Wednesday, August 19, 2020

Empathy, Morals, and Religion

 Have you noticed how so many conservatives are uncomfortable with atheists, or downright hostile to them, or anything in-between? What is going on with that? Atheists are clearly not vicious brutes, though some conservatives paint them so, and other conservatives seem to have convinced themselves that we are so. (I am an atheist, though I don’t go around broadcasting it. I take it as a private matter, and nobody’s business but mine.)

Why are these people so anxious that we should all join them, and be Christians?  At first, I thought they were following orders: “Go ye, to all the corners of the Earth, and ...”  They were words that the writers of the gospels put into the lips of Jesus himself.

But now, I think there is a different reason.  It is fear.  They feel that if all the world were Christian, there would be safety for each of them.  If there were any atheists around, they would be a source of danger.  Mind you: I do not assert this as my thought. I just think that this is probably a thought that goes through the minds of some Christians.

Many families spend a lot of time, inculcating the quality of empathy in their kids. The ability to identify with someone who is suffering, is a fundamental part of being a member of a good society. We must not teach our children to only come to the aid of friends and relatives.
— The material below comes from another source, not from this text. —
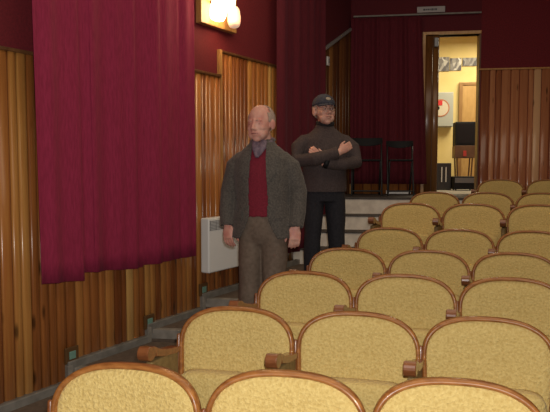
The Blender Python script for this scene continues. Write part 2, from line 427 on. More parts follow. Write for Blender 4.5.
# wall lamp
s0 = S(5.165); s1 = S(5.6); zb = EYE + 1.225
r = empty('wall_lamp', (P1.x + D1.x * s0, P1.y + D1.y * s0, zb), TH1); Wl = s1 - s0
obj('backplate', boxm(0, Wl, -.06, -.0, 0, .46), 'trimwood', r, bevel=.006)
lampL = []
def shade(cx, cz, cy, tilt, roll, m, rr=.066, ln=.19):
    bm = bmesh.new(); q = Matrix.Translation((cx, cy, cz)) @ Matrix.Rotation(R(roll), 4, 'Y') @ Matrix.Rotation(R(tilt), 4, 'X')
    prof = [(.02, ln * .5), (.045, ln * .45), (rr * .93, ln * .28), (rr, 0), (rr * .95, -ln * .28), (rr * .78, -ln * .45), (rr * .45, -ln * .5), (.004, -ln * .505)]
    rings = [[bm.verts.new(q @ Vector((a * math.cos(2 * PI * k / 24), a * math.sin(2 * PI * k / 24), z))) for k in range(24)] for a, z in prof]
    for a, b in zip(rings, rings[1:]):
        for k in range(24): bm.faces.new((a[k], a[(k + 1) % 24], b[(k + 1) % 24], b[k]))
    bm.faces.new(rings[0]); bm.faces.new(rings[-1])
    o = obj('lamp_shade', bm, m, r, smooth=True)
    bm = bmesh.new(); rod(bm, [(cx, -.055, cz + .06), tuple(q @ Vector((0, 0, ln * .5)))], .012, 10); ell(bm, q @ Vector((0, 0, ln * .5)), (.024, .024, .02), seg=12)
    obj('lamp_arm', bm, 'bronze', r, smooth=True)
    return o
shade(.13, .13, -.15, 8, 6, 'shade_lit2', .073, .21)
shade(.26, .235, -.15, 4, 0, 'shade_lit', .066, .19)
shade(.345, .10, -.15, -12, 14, 'shade_dim', .06, .185)
setp(r, 'wooden wall lamp with three frosted glass shades high on the red wall', 'wall lamp')
for q, e in (((.16, -.16, .16), 5), ((.28, -.3, .2), 2.5)):
    l = bpy.data.lights.new('lamp_glow', 'POINT'); l.energy = e; l.color = (1, .68, .38); l.shadow_soft_size = .09
    lo = bpy.data.objects.new('lamp_glow', l); C.objects.link(lo)
    lo.location = W1 @ Vector((s0 + q[0], q[1] - .14, zb + q[2] - .02))
# switch on the raked panel
p = at(334, 62, 7.5); t = (7.45 - PT.y) / (PC.y - PT.y)
r = empty('wall_switch', (PT.x + t * (PC.x - PT.x), PT.y + t * (PC.y - PT.y), p.z), TH2)
obj('cover', boxm(-.035, .035, -.035, -.018, -.055, .055), 'white', r, bevel=.006); obj('toggle', boxm(-.012, .012, -.045, -.034, -.022, .022), 'grille', r, bevel=.003)
setp(r, 'small white wall switch on the dark panelling behind the capped man', 'switch')
# ------------------------------------------------------------------ curtains
def curtain(s0, s1, zt, zb, base, amp, wl, seed, cols=160, extra=None, jag=None):
    bm = bmesh.new(); rows_ = 26; V = []
    rnd = random.Random(seed); ph = [rnd.uniform(0, 6.28) for _ in range(4)]
    for i in range(rows_ + 1):
        f = i / rows_; row = []
        for j in range(cols + 1):
            u = j / cols; s = s0 + (s1 - s0) * u
            t = 2 * PI * (s - s0) / wl
            y = -base - amp * (math.sin(t + .7 * math.sin(t * .37 + ph[0]) + .25 * f) * .65 + .35 * math.sin(t * 1.9 + ph[1] + .3 * f) + .10 * math.sin(t * 2.9 + ph[2])) * (.75 + .35 * f)
            zz = zb + (jag(u) if jag else 0)
            z = zt + (zz - zt) * f
            if extra: s, y = extra(s, y, f, u)
            row.append(bm.verts.new((s, y, z)))
        V.append(row)
    for a, b in zip(V, V[1:]):
        for j in range(cols): bm.faces.new((a[j], a[j + 1], b[j + 1], b[j]))
    return bm
def thick(o, t=.004):
    q = o.modifiers.new('k', 'SOLIDIFY'); q.thickness = t; q.offset = 0; return o
def jag1(u):
    return .035 - .16 * u if u < .24 else (.045 - .12 * (u - .24) if u < .62 else .015)
sc0 = S(3.695); sc1 = S(5.03)
def ext1(s, y, f, u):
    # first broad fold stands proud of the rest
    k = 1 / (1 + math.exp((u - .2) * 60)); y -= .05 * k
    for c_, h_ in ((.235, .030), (.57, .026), (.73, .022), (.885, .024)):
        y -= h_ * math.exp(-((u - c_) / .055) ** 2) / (1 + math.exp((u - c_) * 220))
    s += .04 * f * (1 - u) * (1 if u < .3 else .6) - .0
    return s, y
o = thick(onwall(obj('curtain', curtain(sc0, sc1, CEIL - .4, EYE - .745, .105, .026, .36, 3, extra=ext1, jag=jag1, cols=320), 'curtain', smooth=True)))
setp(o, 'long crimson curtain hanging over the panelled wall left of the lamp', 'curtain')
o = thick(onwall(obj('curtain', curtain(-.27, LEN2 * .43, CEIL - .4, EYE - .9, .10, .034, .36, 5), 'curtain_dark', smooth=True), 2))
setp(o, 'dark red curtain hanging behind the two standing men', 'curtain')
def ext3(s, y, f, u):
    return s + .10 * f * max(0, u - .55) / .45, y
sL = SX(.235 * 0 + at(351, 100, 8.2).x) ; sR = SX(at(421, 100, 8.06).x)
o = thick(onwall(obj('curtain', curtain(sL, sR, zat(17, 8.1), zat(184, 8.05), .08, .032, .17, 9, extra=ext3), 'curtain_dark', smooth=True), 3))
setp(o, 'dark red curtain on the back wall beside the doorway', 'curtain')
bm = bmesh.new(); box(bm, SX(1.06), SX(2.70), -.05, -.03, zat(15.5, 8.1), zat(14, 8.1))
rd = onwall(obj('curtain_rail', bm, 'skirt'), 3); setp(rd, 'thin grey curtain rail running across the back wall above the doorway', 'curtain rail')
# ------------------------------------------------------------------ back wall, doorway
XL, XR = 1.995, 2.712; doorH = zat(34.5, 8.07); landing = EYE - .35
bm = bmesh.new(); box(bm, SX(1.0), SX(XL), 0, .15, -.6, CEIL); box(bm, SX(XL), SX(XR), 0, .15, doorH, CEIL)
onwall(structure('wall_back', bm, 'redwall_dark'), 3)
bm = bmesh.new(); box(bm, SX(XR), SX(6.8), 0, .15, -.6, CEIL); onwall(structure('wall_back_right', bm, 'redwall'), 3)
bm = bmesh.new(); planks(bm, SX(1.07), SX(XL) - .03, landing - .02, lambda x: landing + .62, w=.12); onwall(structure('wall_back_wainscot', bm, 'plank'), 3)
wt = zat(70, 7.98)
bm = bmesh.new(); planks(bm, SX(XR) + .01, SX(6.6), -.3, lambda x: wt, w=.092, jit=.3, d=.018); onwall(structure('wall_back_right_wainscot', bm, 'plank_red'), 3)
onwall(structure('trim_6', boxm(SX(XR) - .03, SX(6.6), -.03, -.0, wt, wt + .022), 'trimwood', bevel=.004), 3)
# door casing
bm = bmesh.new(); box(bm, SX(XL) - .03, SX(XL) + .012, -.02, .17, landing, doorH + .04); box(bm, SX(XL) + .012, SX(XR) - .0, -.02, .17, doorH, doorH + .04)
onwall(structure('door_1_casing', bm, 'trimwood', bevel=.004), 3)
bm = bmesh.new(); box(bm, SX(XR) - .02, SX(XR) + .012, .0, .17, landing, doorH); onwall(structure('trim_7', bm, 'trimdark'), 3)
# closed narrow leaf of the double door; the other leaf is out of sight
XM = 2.185
leaf = empty('door_1', (XL, backY(XL), landing), THB); leaf['kind'] = 'structure'
w_ = (XM - XL) / math.cos(THB)
obj('door_core', boxm(.014, w_, .02, .06, 0, doorH - landing - .003), 'trimdark', leaf)
bm = bmesh.new(); planks(bm, .014, w_, 0, lambda x: doorH - landing - .003, w=.10, d=.014)
q = obj('door_boards', bm, 'plank_dark', leaf); q.location = (0, .02, 0)
obj('door_closer', boxm(w_ - .07, w_ - .02, -.04, .006, doorH - landing - .16, doorH - landing - .04), 'steel', leaf, bevel=.006)
onwall(structure('trim_8', boxm(SX(at(387, 190, 8.1).x), SX(at(411, 190, 8.1).x), -.05, -.02, landing, landing + .045), 'white', bevel=.004), 3)
# sign
p = at(432.5, 8, 8.0)
sg = empty('door_sign', (p.x, backY(p.x) - .03, p.z), THB - R(0))
obj('panel', boxm(-.18, .18, -.012, .012, -.038, .038), mat('sign_grey', (.42, .40, .40), .6), sg, bevel=.004)
bm = bmesh.new()
for x0, w, z in ((-.10, .025, .014), (-.068, .018, .010), (-.044, .02, .012), (-.017, .012, .012), (.004, .02, .016), (.03, .014, .013), (.052, .022, .014)):
    box(bm, x0, x0 + w, -.0145, -.0115, -z, z * .7)
obj('blurred_lettering', bm, mat('sign_dark', (.08, .08, .09), .6), sg)
setp(sg, 'small grey sign with dark lettering above the doorway', 'sign')
# room behind the door
ang3 = THB; Q = Matrix.Translation((PC.x, PC.y, 0)) @ Matrix.Rotation(THB, 4, 'Z')
rb_ = 2.75
onwall(structure('wall_foyer_back', boxm(SX(1.6), SX(5.6), rb_, rb_ + .1, landing - .1, EYE + 2.6), 'yellow'), 3)
onwall(structure('wall_foyer_left', boxm(SX(1.5), SX(1.6), .15, rb_, landing - .1, EYE + 2.6), 'yellow'), 3)
onwall(structure('wall_foyer_right', boxm(SX(5.6), SX(5.7), .15, rb_, landing - .1, EYE + 2.6), 'yellow'), 3)
onwall(structure('ceiling_foyer', boxm(SX(1.5), SX(5.7), .15, rb_ + .1, EYE + 2.33, EYE + 2.45), 'offwhite'), 3)
onwall(structure('floor_foyer', boxm(SX(1.5), SX(5.7), .0, rb_ + .1, landing - .1, landing), 'paleconc'), 3)
def fy(px, py, dep):
    """point of the foyer at distance dep behind the wall line, seen through the door"""
    u = (px - CX) / F
    # X = u*Y ; local depth
    c, s = math.cos(THB), math.sin(THB)
    # depth = -(X-PC.x)*s + (Y-PC.y)*c
    Y = (dep - PC.x * s + PC.y * c) / (c - u * s)
    return at(px, py, Y)
def foy(name, px0, px1, py0, py1, dep, th, m, parent=None, bevel=.005):
    a = fy(px0, py1, dep); b = fy(px1, py0, dep); c = (a + b) / 2
    w = math.hypot(b.x - a.x, b.y - a.y); h = b.z - a.z
    return c, w, h
def foybox(name, px0, px1, py0, py1, dep, th, m, bevel=.006):
    c, w, h = foy(name, px0, px1, py0, py1, dep, th, m)
    r = empty(name, (c.x, c.y, c.z - h / 2), THB)
    return r, w, h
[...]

Until we consider everyone as equal recipients of our empathy, we cannot feel that we have a good society.

In the abstract, everyone would subscribe to this principle.

But when we see our children following through on their empathy, some of us are taken aback: because, sometimes we see them empathizing with those who seem, to us, as undeserving to be empathized with.  This is the framework of the parable of the Good Samaritan in the Bible.

“I want to go help that family!”

“Are you crazy?  They’re . . . It’s not going to be like our home, you know.  Their standards of hygiene . . .”

Sometimes, I suspect, some parents would like to set limits on just how empathetic their children are going to be.  They probably feel that their empathy training has succeeded too well.

This is where racism starts.  You can see that some people need help, but maybe not immediate, personal help.  And their problems have been brought upon by themselves.  They have nobody to blame but themselves, and their parents.

So some conservatives would dearly love to encourage some sort of limited empathy in their kids, and they flood to churches where the natural desire of people to help each other is channeled more narrowly; a more focused kind of generosity.  Help the pastor, and the church, and all things will be added unto you.

But even among the more enlightened of our people, there are some who are affronted when we think of helping people outside the USA.  Doctors Without Borders.  Amnesty International.  That habit of focusing generosity more narrowly raises its ugly head, and we think carefully, and hold back our resources.  It is only the most generous among us who think of everyone everywhere as coming within our circle of concern.

I have spoken with Republicans, and I have heard the opinion that they cannot help everyone; they cannot do everything, and it is that that they fight for.  To restrain the tendency for Democrats to ‘hand out money like candy at Halloween.’  But they have no difficulty handing out money to big businesses.

Finding a sort of empathy that is not twisted into racism is the primary challenge for atheist parents, as well as to teach our children how to empathize, and to fight the tendency to have others focus our empathy too narrowly.